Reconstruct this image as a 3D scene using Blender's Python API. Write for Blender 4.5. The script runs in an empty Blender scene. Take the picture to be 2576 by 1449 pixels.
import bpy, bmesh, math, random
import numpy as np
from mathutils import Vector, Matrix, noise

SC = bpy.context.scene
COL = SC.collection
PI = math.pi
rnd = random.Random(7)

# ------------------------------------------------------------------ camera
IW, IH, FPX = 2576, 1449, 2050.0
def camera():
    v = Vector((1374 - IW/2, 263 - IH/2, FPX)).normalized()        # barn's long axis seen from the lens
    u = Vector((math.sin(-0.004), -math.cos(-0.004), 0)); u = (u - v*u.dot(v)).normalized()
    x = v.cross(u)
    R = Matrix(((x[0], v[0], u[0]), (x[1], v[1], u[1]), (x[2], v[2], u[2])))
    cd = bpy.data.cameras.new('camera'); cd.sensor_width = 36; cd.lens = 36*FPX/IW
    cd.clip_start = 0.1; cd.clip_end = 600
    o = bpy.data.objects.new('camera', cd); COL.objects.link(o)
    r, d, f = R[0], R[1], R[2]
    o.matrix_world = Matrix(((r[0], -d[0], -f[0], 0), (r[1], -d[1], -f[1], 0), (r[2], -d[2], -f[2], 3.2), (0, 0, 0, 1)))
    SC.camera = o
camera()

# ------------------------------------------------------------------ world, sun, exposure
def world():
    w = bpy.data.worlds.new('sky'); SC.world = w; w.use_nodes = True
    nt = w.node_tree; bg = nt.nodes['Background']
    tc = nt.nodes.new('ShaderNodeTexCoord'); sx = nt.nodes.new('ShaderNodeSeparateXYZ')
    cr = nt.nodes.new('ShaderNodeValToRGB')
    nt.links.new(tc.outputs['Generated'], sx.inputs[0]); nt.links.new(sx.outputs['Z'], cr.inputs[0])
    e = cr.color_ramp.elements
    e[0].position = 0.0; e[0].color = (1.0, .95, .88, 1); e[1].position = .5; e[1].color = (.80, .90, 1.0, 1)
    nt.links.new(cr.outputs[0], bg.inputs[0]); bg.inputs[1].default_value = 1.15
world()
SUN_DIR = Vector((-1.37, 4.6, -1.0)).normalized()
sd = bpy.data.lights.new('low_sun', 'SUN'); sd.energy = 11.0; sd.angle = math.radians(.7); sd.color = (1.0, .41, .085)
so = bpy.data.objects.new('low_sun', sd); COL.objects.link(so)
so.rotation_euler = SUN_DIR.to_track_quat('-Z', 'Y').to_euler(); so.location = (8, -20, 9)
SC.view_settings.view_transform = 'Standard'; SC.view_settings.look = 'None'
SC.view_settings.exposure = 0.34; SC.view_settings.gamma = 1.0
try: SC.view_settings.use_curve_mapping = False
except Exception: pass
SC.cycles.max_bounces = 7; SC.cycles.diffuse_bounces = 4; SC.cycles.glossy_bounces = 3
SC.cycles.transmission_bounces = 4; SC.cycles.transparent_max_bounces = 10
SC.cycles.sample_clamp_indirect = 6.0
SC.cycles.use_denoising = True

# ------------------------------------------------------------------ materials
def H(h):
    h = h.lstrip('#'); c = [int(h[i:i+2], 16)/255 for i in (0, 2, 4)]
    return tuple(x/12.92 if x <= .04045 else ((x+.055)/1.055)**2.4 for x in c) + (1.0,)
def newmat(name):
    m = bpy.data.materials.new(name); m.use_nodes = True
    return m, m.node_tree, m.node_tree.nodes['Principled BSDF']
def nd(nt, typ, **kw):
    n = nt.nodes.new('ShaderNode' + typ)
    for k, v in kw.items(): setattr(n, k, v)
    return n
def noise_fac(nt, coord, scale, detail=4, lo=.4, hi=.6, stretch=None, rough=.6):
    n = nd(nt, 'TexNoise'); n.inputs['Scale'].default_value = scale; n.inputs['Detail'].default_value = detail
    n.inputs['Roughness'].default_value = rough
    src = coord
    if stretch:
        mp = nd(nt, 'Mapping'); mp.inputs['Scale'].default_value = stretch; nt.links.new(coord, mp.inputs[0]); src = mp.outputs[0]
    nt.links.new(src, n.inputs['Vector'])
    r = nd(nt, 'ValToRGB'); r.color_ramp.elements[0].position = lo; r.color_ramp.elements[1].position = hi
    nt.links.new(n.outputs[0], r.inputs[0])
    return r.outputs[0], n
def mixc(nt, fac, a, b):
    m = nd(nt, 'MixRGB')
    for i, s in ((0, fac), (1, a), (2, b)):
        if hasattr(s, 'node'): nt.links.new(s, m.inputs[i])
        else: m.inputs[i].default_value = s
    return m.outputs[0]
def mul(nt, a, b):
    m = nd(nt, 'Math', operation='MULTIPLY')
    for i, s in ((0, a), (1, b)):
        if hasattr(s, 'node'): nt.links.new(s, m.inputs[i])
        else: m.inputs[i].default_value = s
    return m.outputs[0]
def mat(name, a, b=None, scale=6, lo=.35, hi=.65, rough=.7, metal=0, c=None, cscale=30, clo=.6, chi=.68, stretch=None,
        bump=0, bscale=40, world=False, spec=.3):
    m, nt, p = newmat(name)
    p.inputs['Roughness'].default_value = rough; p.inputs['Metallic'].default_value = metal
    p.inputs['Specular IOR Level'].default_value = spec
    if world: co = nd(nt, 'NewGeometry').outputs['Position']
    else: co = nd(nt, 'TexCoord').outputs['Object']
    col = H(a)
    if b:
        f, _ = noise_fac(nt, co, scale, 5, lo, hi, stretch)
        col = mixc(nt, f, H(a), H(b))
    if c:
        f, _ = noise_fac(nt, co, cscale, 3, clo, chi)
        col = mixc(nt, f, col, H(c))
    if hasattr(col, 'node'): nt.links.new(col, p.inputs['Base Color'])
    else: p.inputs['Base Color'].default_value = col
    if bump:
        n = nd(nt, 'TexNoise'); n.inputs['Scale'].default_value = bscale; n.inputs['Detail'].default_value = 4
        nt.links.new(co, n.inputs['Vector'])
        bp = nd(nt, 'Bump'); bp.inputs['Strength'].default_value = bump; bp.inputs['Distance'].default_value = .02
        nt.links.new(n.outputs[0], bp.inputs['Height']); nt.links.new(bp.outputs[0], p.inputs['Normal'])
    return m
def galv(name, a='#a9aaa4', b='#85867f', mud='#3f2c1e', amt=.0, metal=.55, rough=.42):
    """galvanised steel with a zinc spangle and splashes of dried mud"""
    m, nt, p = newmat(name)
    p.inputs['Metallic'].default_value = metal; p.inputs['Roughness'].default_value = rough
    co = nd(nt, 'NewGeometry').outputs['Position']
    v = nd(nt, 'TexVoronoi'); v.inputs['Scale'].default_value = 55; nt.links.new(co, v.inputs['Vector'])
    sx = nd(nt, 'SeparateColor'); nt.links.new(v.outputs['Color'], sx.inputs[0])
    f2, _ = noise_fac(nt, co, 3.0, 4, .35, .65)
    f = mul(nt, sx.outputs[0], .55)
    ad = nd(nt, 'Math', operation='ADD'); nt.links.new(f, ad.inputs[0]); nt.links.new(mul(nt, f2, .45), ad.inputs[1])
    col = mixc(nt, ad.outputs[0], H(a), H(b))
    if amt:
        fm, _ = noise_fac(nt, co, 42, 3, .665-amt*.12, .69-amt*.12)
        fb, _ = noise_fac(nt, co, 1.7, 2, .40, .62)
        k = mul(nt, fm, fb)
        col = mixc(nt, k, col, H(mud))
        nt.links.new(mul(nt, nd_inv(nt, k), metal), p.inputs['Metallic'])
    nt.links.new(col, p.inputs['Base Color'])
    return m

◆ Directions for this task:
Output all of the data again. Match it exactly.

◆ Reply:
Reconstruct this image as a 3D scene using Blender's Python API. Write for Blender 4.5. The script runs in an empty Blender scene. Take the picture to be 2576 by 1449 pixels.
import bpy, bmesh, math, random
import numpy as np
from mathutils import Vector, Matrix, noise

SC = bpy.context.scene
COL = SC.collection
PI = math.pi
rnd = random.Random(7)

# ------------------------------------------------------------------ camera
IW, IH, FPX = 2576, 1449, 2050.0
def camera():
    v = Vector((1374 - IW/2, 263 - IH/2, FPX)).normalized()        # barn's long axis seen from the lens
    u = Vector((math.sin(-0.004), -math.cos(-0.004), 0)); u = (u - v*u.dot(v)).normalized()
    x = v.cross(u)
    R = Matrix(((x[0], v[0], u[0]), (x[1], v[1], u[1]), (x[2], v[2], u[2])))
    cd = bpy.data.cameras.new('camera'); cd.sensor_width = 36; cd.lens = 36*FPX/IW
    cd.clip_start = 0.1; cd.clip_end = 600
    o = bpy.data.objects.new('camera', cd); COL.objects.link(o)
    r, d, f = R[0], R[1], R[2]
    o.matrix_world = Matrix(((r[0], -d[0], -f[0], 0), (r[1], -d[1], -f[1], 0), (r[2], -d[2], -f[2], 3.2), (0, 0, 0, 1)))
    SC.camera = o
camera()

# ------------------------------------------------------------------ world, sun, exposure
def world():
    w = bpy.data.worlds.new('sky'); SC.world = w; w.use_nodes = True
    nt = w.node_tree; bg = nt.nodes['Background']
    tc = nt.nodes.new('ShaderNodeTexCoord'); sx = nt.nodes.new('ShaderNodeSeparateXYZ')
    cr = nt.nodes.new('ShaderNodeValToRGB')
    nt.links.new(tc.outputs['Generated'], sx.inputs[0]); nt.links.new(sx.outputs['Z'], cr.inputs[0])
    e = cr.color_ramp.elements
    e[0].position = 0.0; e[0].color = (1.0, .95, .88, 1); e[1].position = .5; e[1].color = (.80, .90, 1.0, 1)
    nt.links.new(cr.outputs[0], bg.inputs[0]); bg.inputs[1].default_value = 1.15
world()
SUN_DIR = Vector((-1.37, 4.6, -1.0)).normalized()
sd = bpy.data.lights.new('low_sun', 'SUN'); sd.energy = 11.0; sd.angle = math.radians(.7); sd.color = (1.0, .41, .085)
so = bpy.data.objects.new('low_sun', sd); COL.objects.link(so)
so.rotation_euler = SUN_DIR.to_track_quat('-Z', 'Y').to_euler(); so.location = (8, -20, 9)
SC.view_settings.view_transform = 'Standard'; SC.view_settings.look = 'None'
SC.view_settings.exposure = 0.34; SC.view_settings.gamma = 1.0
try: SC.view_settings.use_curve_mapping = False
except Exception: pass
SC.cycles.max_bounces = 7; SC.cycles.diffuse_bounces = 4; SC.cycles.glossy_bounces = 3
SC.cycles.transmission_bounces = 4; SC.cycles.transparent_max_bounces = 10
SC.cycles.sample_clamp_indirect = 6.0
SC.cycles.use_denoising = True

# ------------------------------------------------------------------ materials
def H(h):
    h = h.lstrip('#'); c = [int(h[i:i+2], 16)/255 for i in (0, 2, 4)]
    return tuple(x/12.92 if x <= .04045 else ((x+.055)/1.055)**2.4 for x in c) + (1.0,)
def newmat(name):
    m = bpy.data.materials.new(name); m.use_nodes = True
    return m, m.node_tree, m.node_tree.nodes['Principled BSDF']
def nd(nt, typ, **kw):
    n = nt.nodes.new('ShaderNode' + typ)
    for k, v in kw.items(): setattr(n, k, v)
    return n
def noise_fac(nt, coord, scale, detail=4, lo=.4, hi=.6, stretch=None, rough=.6):
    n = nd(nt, 'TexNoise'); n.inputs['Scale'].default_value = scale; n.inputs['Detail'].default_value = detail
    n.inputs['Roughness'].default_value = rough
    src = coord
    if stretch:
        mp = nd(nt, 'Mapping'); mp.inputs['Scale'].default_value = stretch; nt.links.new(coord, mp.inputs[0]); src = mp.outputs[0]
    nt.links.new(src, n.inputs['Vector'])
    r = nd(nt, 'ValToRGB'); r.color_ramp.elements[0].position = lo; r.color_ramp.elements[1].position = hi
    nt.links.new(n.outputs[0], r.inputs[0])
    return r.outputs[0], n
def mixc(nt, fac, a, b):
    m = nd(nt, 'MixRGB')
    for i, s in ((0, fac), (1, a), (2, b)):
        if hasattr(s, 'node'): nt.links.new(s, m.inputs[i])
        else: m.inputs[i].default_value = s
    return m.outputs[0]
def mul(nt, a, b):
    m = nd(nt, 'Math', operation='MULTIPLY')
    for i, s in ((0, a), (1, b)):
        if hasattr(s, 'node'): nt.links.new(s, m.inputs[i])
        else: m.inputs[i].default_value = s
    return m.outputs[0]
def mat(name, a, b=None, scale=6, lo=.35, hi=.65, rough=.7, metal=0, c=None, cscale=30, clo=.6, chi=.68, stretch=None,
        bump=0, bscale=40, world=False, spec=.3):
    m, nt, p = newmat(name)
    p.inputs['Roughness'].default_value = rough; p.inputs['Metallic'].default_value = metal
    p.inputs['Specular IOR Level'].default_value = spec
    if world: co = nd(nt, 'NewGeometry').outputs['Position']
    else: co = nd(nt, 'TexCoord').outputs['Object']
    col = H(a)
    if b:
        f, _ = noise_fac(nt, co, scale, 5, lo, hi, stretch)
        col = mixc(nt, f, H(a), H(b))
    if c:
        f, _ = noise_fac(nt, co, cscale, 3, clo, chi)
        col = mixc(nt, f, col, H(c))
    if hasattr(col, 'node'): nt.links.new(col, p.inputs['Base Color'])
    else: p.inputs['Base Color'].default_value = col
    if bump:
        n = nd(nt, 'TexNoise'); n.inputs['Scale'].default_value = bscale; n.inputs['Detail'].default_value = 4
        nt.links.new(co, n.inputs['Vector'])
        bp = nd(nt, 'Bump'); bp.inputs['Strength'].default_value = bump; bp.inputs['Distance'].default_value = .02
        nt.links.new(n.outputs[0], bp.inputs['Height']); nt.links.new(bp.outputs[0], p.inputs['Normal'])
    return m
def galv(name, a='#a9aaa4', b='#85867f', mud='#3f2c1e', amt=.0, metal=.55, rough=.42):
    """galvanised steel with a zinc spangle and splashes of dried mud"""
    m, nt, p = newmat(name)
    p.inputs['Metallic'].default_value = metal; p.inputs['Roughness'].default_value = rough
    co = nd(nt, 'NewGeometry').outputs['Position']
    v = nd(nt, 'TexVoronoi'); v.inputs['Scale'].default_value = 55; nt.links.new(co, v.inputs['Vector'])
    sx = nd(nt, 'SeparateColor'); nt.links.new(v.outputs['Color'], sx.inputs[0])
    f2, _ = noise_fac(nt, co, 3.0, 4, .35, .65)
    f = mul(nt, sx.outputs[0], .55)
    ad = nd(nt, 'Math', operation='ADD'); nt.links.new(f, ad.inputs[0]); nt.links.new(mul(nt, f2, .45), ad.inputs[1])
    col = mixc(nt, ad.outputs[0], H(a), H(b))
    if amt:
        fm, _ = noise_fac(nt, co, 42, 3, .665-amt*.12, .69-amt*.12)
        fb, _ = noise_fac(nt, co, 1.7, 2, .40, .62)
        k = mul(nt, fm, fb)
        col = mixc(nt, k, col, H(mud))
        nt.links.new(mul(nt, nd_inv(nt, k), metal), p.inputs['Metallic'])
    nt.links.new(col, p.inputs['Base Color'])
    return m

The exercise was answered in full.